We were recently asked the following question from a previous customer:

Have a repair question please: I purchased pre-finished Andiroba retro treads from Stair-Treads.com about 10 years ago and we've been very happy with your product. However, due to years of abuse by teenage boys, several of the treads at the bottom of the stairs are looking dull and scratched. Do you have any recommendations on how to restore (at least partially) their original look and finish? Recall Andiroba is not stained before sealing (?), so maybe just a coat of polyurethane would fade scratches and restore luster? Don't want to start experimenting and make the situation worse... Thanks for any advise you can provide! - Brad

First of all, we're happy to hear your pleased with your treads, and after this long, all they need is a little freshening up! If you want to actually put a light finish over top of the UV coating, you'll need to use something rated for already finished surfaces and the only product we recommend is "Traffic" from Bona-Kemi (https://www.bona.com/en-US/Bona-Professional/Products/Coatings/Waterborne-Finishes-and-Sealers/Bona-Traffic/ ). You'll want to follow Bona's directions for application but it's most likely going to involve a very light scuff-sanding and then you can apply the new coating over top of our old finish.
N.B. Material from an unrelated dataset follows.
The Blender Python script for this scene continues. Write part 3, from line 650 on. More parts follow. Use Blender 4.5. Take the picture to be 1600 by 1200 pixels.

Since your treads are finished clear, you can do a light scuff-sanding and not worry about sanding through the finish because there is no stain on your treads, it's just a clear coat and any coloring is the natural coloring of the wood itself.

If you don't want to actually finish the treads, a good deep cleaning with the Bona Kemi hardwood cleaner may bring some of the luster back but it won't fix gouges, etc.

This same product can safely be used to coat over stained treads so long as any scuff sanding you do doesn't penetrate the original finish. The idea is not to sand into the raw white-wood and only provide a scuffed surface for the new coating to adhere.

If you do sand through the finish, order a pint of stain to recoat any exposed wood and then apply Bona Traffic.